Welcome to the Mattress Forum! :)

I basically grew up on a twin Latex Englander mattress purchased in probably the late 1950's. I'm guessing from what I have read that it was probably Dunlop latex because of the age.

Chances are this was using the Goodyear Airfoam Dunlop latex, as they partnered with Englander in the 1950s. Here’s an interesting television ad describing one version of the product. The Talalay process was invented by Joseph Talalay in 1935 and his sons brought the process over to Connecticut in 1946, but for latex foam in an Englander mattress in the time frame you specified I believe it would have been this Dunlop.

Is Dunlop only available in 6"? Are there different softness levels of a solid Dunlop?

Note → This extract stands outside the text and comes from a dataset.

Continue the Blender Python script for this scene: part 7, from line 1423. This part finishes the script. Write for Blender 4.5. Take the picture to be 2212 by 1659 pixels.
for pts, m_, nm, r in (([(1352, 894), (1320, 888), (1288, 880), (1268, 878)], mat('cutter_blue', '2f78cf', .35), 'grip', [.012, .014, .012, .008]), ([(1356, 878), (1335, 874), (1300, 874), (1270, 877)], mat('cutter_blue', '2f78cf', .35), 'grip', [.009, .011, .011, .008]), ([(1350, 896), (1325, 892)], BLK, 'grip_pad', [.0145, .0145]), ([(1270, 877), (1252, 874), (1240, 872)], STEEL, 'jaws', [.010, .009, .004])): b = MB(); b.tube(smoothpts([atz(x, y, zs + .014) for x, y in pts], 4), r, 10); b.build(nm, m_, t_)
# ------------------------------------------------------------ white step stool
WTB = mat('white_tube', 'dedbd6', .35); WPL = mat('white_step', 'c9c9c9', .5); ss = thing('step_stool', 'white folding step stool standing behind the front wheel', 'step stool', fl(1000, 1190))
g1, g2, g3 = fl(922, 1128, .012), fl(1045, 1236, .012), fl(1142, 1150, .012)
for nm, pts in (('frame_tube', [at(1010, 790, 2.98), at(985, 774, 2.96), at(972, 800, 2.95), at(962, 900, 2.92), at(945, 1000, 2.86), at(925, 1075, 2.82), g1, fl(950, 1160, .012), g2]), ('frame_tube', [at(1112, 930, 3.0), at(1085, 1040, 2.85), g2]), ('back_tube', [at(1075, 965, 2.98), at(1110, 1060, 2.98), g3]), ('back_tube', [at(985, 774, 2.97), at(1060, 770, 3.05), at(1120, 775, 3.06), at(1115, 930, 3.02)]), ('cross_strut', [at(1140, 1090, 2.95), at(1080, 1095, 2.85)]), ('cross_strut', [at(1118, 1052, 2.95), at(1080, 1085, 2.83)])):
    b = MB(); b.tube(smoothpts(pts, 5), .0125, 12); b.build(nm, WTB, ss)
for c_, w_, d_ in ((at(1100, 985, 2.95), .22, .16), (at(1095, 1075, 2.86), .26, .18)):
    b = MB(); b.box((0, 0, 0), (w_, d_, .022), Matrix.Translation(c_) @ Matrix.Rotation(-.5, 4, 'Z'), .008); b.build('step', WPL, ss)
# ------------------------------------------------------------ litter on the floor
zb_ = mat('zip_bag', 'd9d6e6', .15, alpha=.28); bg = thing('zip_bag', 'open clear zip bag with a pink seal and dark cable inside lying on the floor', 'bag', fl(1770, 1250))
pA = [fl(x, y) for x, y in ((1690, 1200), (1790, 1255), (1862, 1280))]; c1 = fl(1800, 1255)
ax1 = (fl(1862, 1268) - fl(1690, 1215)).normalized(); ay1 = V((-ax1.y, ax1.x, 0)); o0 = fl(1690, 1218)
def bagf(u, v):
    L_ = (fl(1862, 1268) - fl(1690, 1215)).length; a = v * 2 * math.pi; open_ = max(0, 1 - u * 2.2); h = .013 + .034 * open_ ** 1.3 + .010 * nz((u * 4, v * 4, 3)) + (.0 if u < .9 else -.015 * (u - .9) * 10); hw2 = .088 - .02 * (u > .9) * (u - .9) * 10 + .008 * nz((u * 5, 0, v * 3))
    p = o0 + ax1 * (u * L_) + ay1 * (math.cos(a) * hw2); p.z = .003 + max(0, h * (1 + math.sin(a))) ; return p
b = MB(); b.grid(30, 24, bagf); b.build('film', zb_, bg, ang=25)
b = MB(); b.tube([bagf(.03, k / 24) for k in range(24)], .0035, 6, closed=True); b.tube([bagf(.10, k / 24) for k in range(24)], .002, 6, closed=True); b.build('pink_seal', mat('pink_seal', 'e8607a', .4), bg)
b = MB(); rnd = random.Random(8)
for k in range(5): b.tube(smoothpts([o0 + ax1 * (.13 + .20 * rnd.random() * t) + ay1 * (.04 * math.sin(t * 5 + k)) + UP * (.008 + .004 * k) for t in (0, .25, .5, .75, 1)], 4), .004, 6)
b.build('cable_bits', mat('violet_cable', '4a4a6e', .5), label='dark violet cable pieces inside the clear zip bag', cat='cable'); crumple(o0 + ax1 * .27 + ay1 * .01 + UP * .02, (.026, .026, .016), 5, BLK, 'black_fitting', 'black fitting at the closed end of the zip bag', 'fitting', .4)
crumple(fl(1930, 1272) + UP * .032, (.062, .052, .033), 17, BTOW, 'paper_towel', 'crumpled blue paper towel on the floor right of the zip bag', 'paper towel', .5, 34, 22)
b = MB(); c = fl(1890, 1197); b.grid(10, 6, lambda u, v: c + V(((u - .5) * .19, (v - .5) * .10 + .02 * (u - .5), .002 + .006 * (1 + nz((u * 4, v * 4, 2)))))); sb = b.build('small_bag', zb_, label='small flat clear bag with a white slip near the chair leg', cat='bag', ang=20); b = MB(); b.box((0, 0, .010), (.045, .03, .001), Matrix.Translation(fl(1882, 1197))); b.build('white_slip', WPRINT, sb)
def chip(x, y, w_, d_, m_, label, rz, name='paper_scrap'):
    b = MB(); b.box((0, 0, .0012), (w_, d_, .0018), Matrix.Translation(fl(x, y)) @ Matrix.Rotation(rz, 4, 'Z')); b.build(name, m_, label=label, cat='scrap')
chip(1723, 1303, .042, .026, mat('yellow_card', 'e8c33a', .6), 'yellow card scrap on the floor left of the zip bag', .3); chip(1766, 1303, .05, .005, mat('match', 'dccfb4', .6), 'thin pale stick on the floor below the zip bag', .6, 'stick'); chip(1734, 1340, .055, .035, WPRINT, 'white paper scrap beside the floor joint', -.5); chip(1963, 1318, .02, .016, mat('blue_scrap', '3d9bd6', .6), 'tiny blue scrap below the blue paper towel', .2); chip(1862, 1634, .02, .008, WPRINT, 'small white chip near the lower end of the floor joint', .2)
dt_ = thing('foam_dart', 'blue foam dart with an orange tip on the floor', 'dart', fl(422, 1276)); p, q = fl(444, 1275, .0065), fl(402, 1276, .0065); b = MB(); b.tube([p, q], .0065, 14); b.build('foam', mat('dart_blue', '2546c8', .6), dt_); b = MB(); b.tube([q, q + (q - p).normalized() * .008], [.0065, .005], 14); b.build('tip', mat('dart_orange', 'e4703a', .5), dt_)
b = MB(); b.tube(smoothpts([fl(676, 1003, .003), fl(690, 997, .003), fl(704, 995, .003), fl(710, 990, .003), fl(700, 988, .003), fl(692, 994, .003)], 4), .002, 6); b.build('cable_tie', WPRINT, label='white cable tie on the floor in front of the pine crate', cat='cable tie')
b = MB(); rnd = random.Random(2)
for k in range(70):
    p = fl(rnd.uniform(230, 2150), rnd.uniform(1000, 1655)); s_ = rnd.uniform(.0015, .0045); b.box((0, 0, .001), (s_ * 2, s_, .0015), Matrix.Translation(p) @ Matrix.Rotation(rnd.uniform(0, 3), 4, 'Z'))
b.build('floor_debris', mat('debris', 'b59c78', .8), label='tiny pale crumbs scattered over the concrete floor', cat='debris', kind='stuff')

Latex is most commonly poured in 6” molds and then slit into different thicknesses (2” and 3” being the most common for component-style mattresses systems), although some Dunlop is poured in 3” molds (for example, the Dunlop Savvy Rest uses from Cocolatex).

Yes, there are different levels of plushness in latex, usually referred to as ILD (Indentation Load Deflection), for latex. The lower the number, the softer the foam. For example, a Dunlop piece of latex in the 19-22 area would generally be considered softer, while something in the 32-36 range would generally be considered firm.

Thanks in advance for any help. Cost is an issue, started looking a couple of years ago, and went out this week to discover prices have about doubled in the past 2 years

While there was recently an approximate 10% increase in Talalay latex prices, I haven’t seen a “doubling in pricing” even in the past decade in latex mattresses, but I’m not sure what stores you might be visiting locally. If you’d like, you can provide your zip code and I can see if I am aware of any stores offering latex products closer to your home.

Probably my best advice would be to use the experience and expertise of the members listed in post #21 here who are all very experienced and knowledgeable and specialize in providing the type of help and guidance on the phone that can help you make good choices. There are a wide range of latex options included in the choices there and I believe that all of them compete well with the best in the industry in terms of their quality, value, service, and transparency.

I would phone any manufacturer you might be considering and explain to them that you are attempting to approximate an old Englander latex mattress from the 1950s and see what they have available that they could recommend. Some mattresses are available as a “component-style” system where you can configure the layers ( here’s a sample using 2-3” layers), and there are others where you may order a single 6” piece of latex ( here’s a sample ). The older mattresses tended to use 6” cores and were a bit firmer/higher ILDs, but that may not necessarily be what you prefer.

I hope that information is helpful in getting you started, and I’m looking forward to learning if you find anything that suits your needs, and of course answering any other questions that may arise.